Myles Hiscock and J.P. Michaud of Canaccord Genuity Corp. is acting as lead financial advisor as well as fairness opinion provider to the Company and its Board. Houlihan Lokey Capital, Inc. is engaged as financial advisor to the Special Committee. Origin Merchant Partners was engaged as an independent financial advisor and provided a fairness opinion to the Special Committee. David Coll-Black and Michael Partridge of Goodmans LLP is acting as legal counsels to the Company. Tana Ryan, Nav Rekhi, Emilie Cloarec, Benton Lewis, Justina Chen, Noah Beck, Amanda Rotkel, Rebecca Sivitz, Max Scott, Olivia J. Greer, Ariel Kronman, John O'Loughlin, Ariel Fliman, Carla Hine, Dan Nobil, Neil Rigby (London, Brussels), Mark Taylor (London), Barbara Jagersberger (Munich) and Konstantin Hoppe (Munich) of Weil, Gotshal & Manges LLP and Evan Marcus and Colin Burn of Stikeman Elliott LLP are acting as legal advisors to H.I.G., parent company of Mainline.
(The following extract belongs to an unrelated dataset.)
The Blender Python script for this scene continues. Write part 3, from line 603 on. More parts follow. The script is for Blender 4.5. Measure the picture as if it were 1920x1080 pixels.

McCarthy Tétrault LLP acted as legal counsel for Converge Technology Solutions. The Laurel Hill Advisory Group LLC acted as proxy solicitor and Computershare Investor Services Inc. acted as Transfer Agent for Converge Technology Solutions. In connection with these services, Laurel Hill will receive CAD 100,000, plus reasonable out-of-pocket expenses. Guggenheim Securities, LLC acted as financial advisor to H.I.G. J.P. Morgan Securities LLC acted as financial advisor to H.I.G. Lazard Freres & Co. LLC acted as financial advisor to H.I.G. BMO Nesbitt Burns Inc. acted as financial advisor to H.I.G.
Mainline Information Systems, Inc. completed the acquisition of Converge Technology Solutions Corp. (TSX:CTS) from a group of shareholders on April 22, 2025. The Shares are expected to be de-listed from the Toronto Stock Exchange after the end of trading day on April 23, 2025, and will be subsequently removed from the OTCQX Best Market and the Frankfurt Stock Exchange.